Creditors have begun seizing assets of PBC Ltd. after the firm failed to repay GH¢305.2 million owed to a consortium of six banks, GCB, UBA, ADB, Cal Bank, Bank of Africa and UMB, escalating a years-long legal dispute over cocoa financing.
About 32 haulage vehicles on the company’s premises are being removed for a potential auction, with some towed and others driven away. The seizure follows a court judgment in 2024 in favour of the lenders after legal action initiated in 2023.
PBC had sought to halt enforcement through a stay of execution, but its latest application was dismissed on April 15, clearing the way for creditors to proceed with recovery.

The loans were originally extended to finance cocoa purchases, a core part of PBC Ltd’s operations as a licensed buying company in Ghana’s cocoa sector.

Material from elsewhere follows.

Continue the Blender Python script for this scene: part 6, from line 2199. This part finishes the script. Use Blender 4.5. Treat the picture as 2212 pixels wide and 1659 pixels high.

The company’s inability to service the debt underscores liquidity pressures in a segment that relies heavily on short-term bank financing tied to commodity cycles.
The latest enforcement action comes against a backdrop of longstanding governance and compliance concerns. PBC Ltd was previously delisted from the Ghana Stock Exchange for failing to meet financial reporting requirements, raising transparency issues for investors.
Internal oversight has also been flagged as weak. The company’s internal control unit remains under-resourced, while audit reports indicate that recommendations to mitigate operational and financial risks have not been adequately implemented.

The asset seizure is being done to recover funds, though the value of the haulage vehicles, most of which are spoilt is unlikely to fully cover the outstanding amount, raising the prospect of further enforcement actions.
Approximately 80% of PBC’s long-term debt is owed to Ghanaian institutions, pointing to domestic exposure to the company’s financial distress. GCB Bank alone holds more than GH¢100 million in loans, making it one of the largest individual creditors.
The development also puts pressure on key state-linked shareholders, including the Social Security and National Insurance Trust, which holds about 38.1% of the company, and the Ministry of Finance with a 36.7% stake. Other institutional investors include African Tiger Mutual Fund Limited and a consortium managed by NTHC Limited.


The presence of public-sector shareholders raises questions about potential financial or policy implications, particularly given the strategic role of cocoa in Ghana’s export earnings. However, there has been no indication of state intervention to support the company or restructure its obligations.
The case cites broader risks in Ghana’s cocoa financing model, where buying companies depend on bank credit to procure beans ahead of export payments. Delays in cash flows or operational inefficiencies can quickly translate into debt distress.